══ MATERIALS PROVIDED
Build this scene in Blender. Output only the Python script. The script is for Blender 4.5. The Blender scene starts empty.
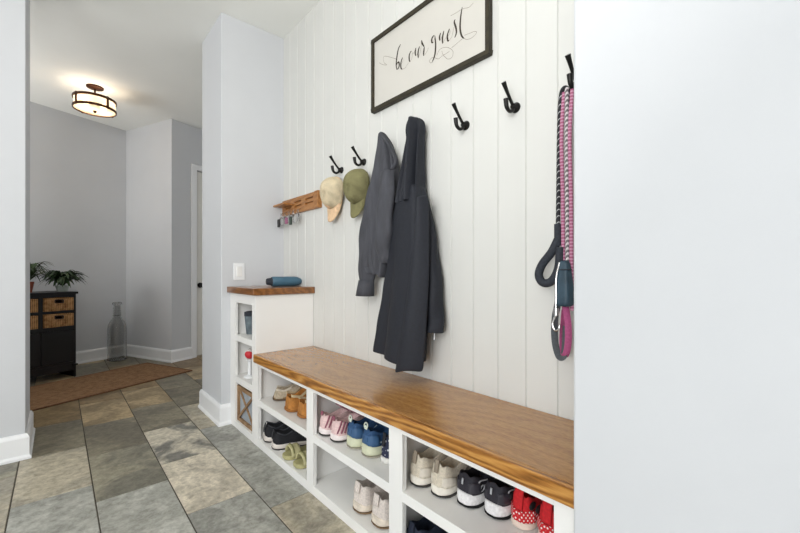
import bpy, bmesh, math, random
from mathutils import Vector, Matrix
random.seed(7)
PI = math.pi
SC = bpy.context.scene
COL = SC.collection

# ------------------------------------------------------------------ camera, world, lights, exposure
cam_d = bpy.data.cameras.new('camera')
cam = bpy.data.objects.new('camera', cam_d)
COL.objects.link(cam)
cam.location = (0, 0, 1.02)
cam.rotation_euler = (PI / 2, 0, -math.radians(41.7257))
cam_d.sensor_width = 36
cam_d.lens = 384.26 / 800 * 36
cam_d.shift_y = 5.64 / 800
cam_d.clip_start = 0.02
SC.camera = cam

world = bpy.data.worlds.new('overcast')
SC.world = world
world.use_nodes = True
bg = world.node_tree.nodes['Background']
bg.inputs[0].default_value = (0.97, 0.98, 1.0, 1)
bg.inputs[1].default_value = 0.42


def area(name, loc, target, sx, sy, power, color):
    l = bpy.data.lights.new(name, 'AREA')
    l.shape = 'RECTANGLE'
    l.size, l.size_y = sx, sy
    l.energy = power
    l.color = color
    o = bpy.data.objects.new(name, l)
    o.location = loc
    d = Vector(target) - Vector(loc)
    o.rotation_euler = d.to_track_quat('-Z', 'Y').to_euler()
    COL.objects.link(o)
    return o


area('daylight_window', (-2.7, -0.55, 1.2), (1.2, 0.25, 0.8), 2.2, 2.0, 76, (0.95, 0.978, 1.0))
area('daylight_rear', (-0.9, -2.6, 1.9), (0.3, 2.5, 1.1), 2.4, 1.6, 3, (1.0, 0.98, 0.95))
area('bounced_flash', (-0.6, 0.1, 1.75), (-0.3, 1.3, 2.75), 0.5, 0.5, 27, (1.0, 0.985, 0.965))
area('foyer_fill', (-1.5, 4.5, 1.5), (-0.6, 4.9, 2.75), 1.0, 1.0, 22, (1.0, 0.98, 0.95))  # added fill light, hidden behind the left wall, to brighten the foyer and its ceiling
SC.view_settings.view_transform = 'Standard'
SC.view_settings.look = 'None'
SC.view_settings.gamma = 1
SC.view_settings.use_curve_mapping = False
SC.view_settings.exposure = 0.30

# ------------------------------------------------------------------ materials


def lin(c):
    r = []
    for v in c:
        v /= 255.0
        r.append(v / 12.92 if v <= 0.04045 else ((v + 0.055) / 1.055) ** 2.4)
    return (r[0], r[1], r[2], 1)


MATS = {}


def base_mat(name):
    m = bpy.data.materials.new(name)
    m.use_nodes = True
    nt = m.node_tree
    return m, nt, nt.nodes['Principled BSDF']


def mat(name, c, rough=0.6, metal=0.0, noise=0.06, scale=30, bump=0.0, bscale=None, spec=None, stretch=(1, 1, 1), coat=0):
    """plain procedural material: colour broken up by noise, optional bump"""
    if name in MATS:
        return MATS[name]
    m, nt, p = base_mat(name)
    N, L = nt.nodes, nt.links
    p.inputs['Roughness'].default_value = rough
    p.inputs['Metallic'].default_value = metal
    if spec is not None:
        p.inputs['Specular IOR Level'].default_value = spec
    if coat:
        p.inputs['Coat Weight'].default_value = coat
        p.inputs['Coat Roughness'].default_value = 0.15
    col = lin(c)
    tc = N.new('ShaderNodeTexCoord')
    mp = N.new('ShaderNodeMapping')
    mp.inputs['Scale'].default_value = stretch
    L.new(tc.outputs['Object'], mp.inputs[0])
    nz = N.new('ShaderNodeTexNoise')
    nz.inputs['Scale'].default_value = scale
    nz.inputs['Detail'].default_value = 4
    L.new(mp.outputs[0], nz.inputs[0])
    rp = N.new('ShaderNodeValToRGB')
    rp.color_ramp.elements[0].color = tuple(max(0, v * (1 - noise * 2)) for v in col[:3]) + (1,)
    rp.color_ramp.elements[1].color = tuple(min(1, v * (1 + noise * 2)) for v in col[:3]) + (1,)
    rp.color_ramp.elements[0].position = 0.3
    rp.color_ramp.elements[1].position = 0.7
    L.new(nz.outputs[0], rp.inputs[0])
    L.new(rp.outputs[0], p.inputs['Base Color'])
    if bump:
        n2 = N.new('ShaderNodeTexNoise')
        n2.inputs['Scale'].default_value = bscale or scale * 3
        n2.inputs['Detail'].default_value = 3
        L.new(mp.outputs[0], n2.inputs[0])
        b = N.new('ShaderNodeBump')
        b.inputs['Strength'].default_value = bump
        b.inputs['Distance'].default_value = 0.003
        L.new(n2.outputs[0], b.inputs['Height'])
        L.new(b.outputs[0], p.inputs['Normal'])
    MATS[name] = m
    return m


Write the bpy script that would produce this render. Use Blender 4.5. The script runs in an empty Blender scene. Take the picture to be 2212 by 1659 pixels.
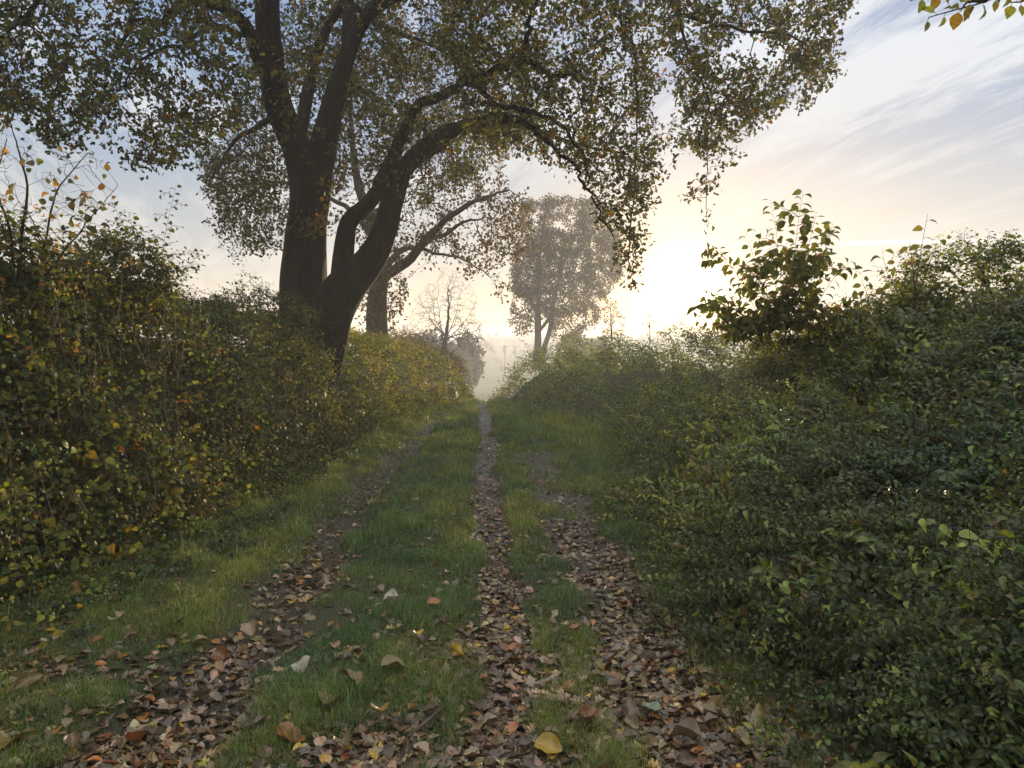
════
## WHAT TO DO
Print the listing above in full, exactly as written. Omit any pictures.

## FINISHED EXERCISE
Build this scene in Blender. Output only the Python script. The script is for Blender 4.5. The Blender scene starts empty.
import bpy, bmesh, math, random
from mathutils import Vector, Matrix
random.seed(7)
PI = math.pi
SC = bpy.context.scene
COL = SC.collection

# ------------------------------------------------------------------ camera, world, lights, exposure
cam_d = bpy.data.cameras.new('camera')
cam = bpy.data.objects.new('camera', cam_d)
COL.objects.link(cam)
cam.location = (0, 0, 1.02)
cam.rotation_euler = (PI / 2, 0, -math.radians(41.7257))
cam_d.sensor_width = 36
cam_d.lens = 384.26 / 800 * 36
cam_d.shift_y = 5.64 / 800
cam_d.clip_start = 0.02
SC.camera = cam

world = bpy.data.worlds.new('overcast')
SC.world = world
world.use_nodes = True
bg = world.node_tree.nodes['Background']
bg.inputs[0].default_value = (0.97, 0.98, 1.0, 1)
bg.inputs[1].default_value = 0.42


def area(name, loc, target, sx, sy, power, color):
    l = bpy.data.lights.new(name, 'AREA')
    l.shape = 'RECTANGLE'
    l.size, l.size_y = sx, sy
    l.energy = power
    l.color = color
    o = bpy.data.objects.new(name, l)
    o.location = loc
    d = Vector(target) - Vector(loc)
    o.rotation_euler = d.to_track_quat('-Z', 'Y').to_euler()
    COL.objects.link(o)
    return o


area('daylight_window', (-2.7, -0.55, 1.2), (1.2, 0.25, 0.8), 2.2, 2.0, 76, (0.95, 0.978, 1.0))
area('daylight_rear', (-0.9, -2.6, 1.9), (0.3, 2.5, 1.1), 2.4, 1.6, 3, (1.0, 0.98, 0.95))
area('bounced_flash', (-0.6, 0.1, 1.75), (-0.3, 1.3, 2.75), 0.5, 0.5, 27, (1.0, 0.985, 0.965))
area('foyer_fill', (-1.5, 4.5, 1.5), (-0.6, 4.9, 2.75), 1.0, 1.0, 22, (1.0, 0.98, 0.95))  # added fill light, hidden behind the left wall, to brighten the foyer and its ceiling
SC.view_settings.view_transform = 'Standard'
SC.view_settings.look = 'None'
SC.view_settings.gamma = 1
SC.view_settings.use_curve_mapping = False
SC.view_settings.exposure = 0.30

# ------------------------------------------------------------------ materials


def lin(c):
    r = []
    for v in c:
        v /= 255.0
        r.append(v / 12.92 if v <= 0.04045 else ((v + 0.055) / 1.055) ** 2.4)
    return (r[0], r[1], r[2], 1)


MATS = {}


def base_mat(name):
    m = bpy.data.materials.new(name)
    m.use_nodes = True
    nt = m.node_tree
    return m, nt, nt.nodes['Principled BSDF']


def mat(name, c, rough=0.6, metal=0.0, noise=0.06, scale=30, bump=0.0, bscale=None, spec=None, stretch=(1, 1, 1), coat=0):
    """plain procedural material: colour broken up by noise, optional bump"""
    if name in MATS:
        return MATS[name]
    m, nt, p = base_mat(name)
    N, L = nt.nodes, nt.links
    p.inputs['Roughness'].default_value = rough
    p.inputs['Metallic'].default_value = metal
    if spec is not None:
        p.inputs['Specular IOR Level'].default_value = spec
    if coat:
        p.inputs['Coat Weight'].default_value = coat
        p.inputs['Coat Roughness'].default_value = 0.15
    col = lin(c)
    tc = N.new('ShaderNodeTexCoord')
    mp = N.new('ShaderNodeMapping')
    mp.inputs['Scale'].default_value = stretch
    L.new(tc.outputs['Object'], mp.inputs[0])
    nz = N.new('ShaderNodeTexNoise')
    nz.inputs['Scale'].default_value = scale
    nz.inputs['Detail'].default_value = 4
    L.new(mp.outputs[0], nz.inputs[0])
    rp = N.new('ShaderNodeValToRGB')
    rp.color_ramp.elements[0].color = tuple(max(0, v * (1 - noise * 2)) for v in col[:3]) + (1,)
    rp.color_ramp.elements[1].color = tuple(min(1, v * (1 + noise * 2)) for v in col[:3]) + (1,)
    rp.color_ramp.elements[0].position = 0.3
    rp.color_ramp.elements[1].position = 0.7
    L.new(nz.outputs[0], rp.inputs[0])
    L.new(rp.outputs[0], p.inputs['Base Color'])
    if bump:
        n2 = N.new('ShaderNodeTexNoise')
        n2.inputs['Scale'].default_value = bscale or scale * 3
        n2.inputs['Detail'].default_value = 3
        L.new(mp.outputs[0], n2.inputs[0])
        b = N.new('ShaderNodeBump')
        b.inputs['Strength'].default_value = bump
        b.inputs['Distance'].default_value = 0.003
        L.new(n2.outputs[0], b.inputs['Height'])
        L.new(b.outputs[0], p.inputs['Normal'])
    MATS[name] = m
    return m


Write the bpy script that would produce this render. Use Blender 4.5. The script runs in an empty Blender scene. Take the picture to be 2212 by 1659 pixels.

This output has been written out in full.